God was outside the universe, outside existence, whether that meant he was transcendent or nonexistent. That meant that from my point of view, he wasn't there. And, if my idea about souls was true, then it did not matter a single iota if I believed in them. All my ideas were aiming at some idea of epistemic justification, but I did not even really believe in epistemic justice to begin with, due to my ethical nihilism. God had given me no real reason to believe in him, and presumably that either meant that he did not exist or that he did not particularly want me to believe in him.
And from there the world started to make just a little more sense again. I could act in everyday life without feeling as though I were participating in something low and broken. I am not even certain I can put it in sensible language, it was all stomach acid and nerves that I was interacting with.
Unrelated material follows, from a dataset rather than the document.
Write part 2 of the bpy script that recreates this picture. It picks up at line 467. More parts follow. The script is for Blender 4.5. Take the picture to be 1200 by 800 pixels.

So, to resort to cliché, I had to give up a heavenly mind to experience any earthly good.
For what it is worth, there is nothing about this that contradicts, at least, Christian thought. 1 John 2: 15-17 makes that clear to me, anyway.
It seems to me that, given the situation that we are in, we have to give up. We just have to give up. Give up on God, give up on objective ethics, give up on souls. That is not to say that all of these things are not actually in some way out there, simply that we are not in a position to know anything about them. And while there may be other possible explanations, if we only consider the possibility of us being the creation of a transcendent being or the possibility of the universe containing everything necessary for its present state, then in both cases we may as well just go about our lives since either God has not seen fit to show himself to us or there is nothing for us to be shown.
And with that, I think it's time to step away from religious thought for awhile. Not forever, but for now. I remain, for the time, an atheist. I end my thought on the subject with this thought for now: where we previously might have lived in faith, now we can live in hope. You can hope there's a God. You can hope there's a heaven. You can hope that there are souls. That has not been taken from you, these hopes are still available. You can choose to turn the hope into faith, if you like, but if you're anything like me you won't function well looking at the world that way. For those people with characters similar to mine, we must just live in hope. Once you do that, you can set some of those unanswerable questions aside for awhile, and focus instead on the little mundane questions that must be answered daily, the little stupidities that make life worth living.
And if there is a God, trust Him to manage His own will.
And if there is a God, trust Him to manage His own will.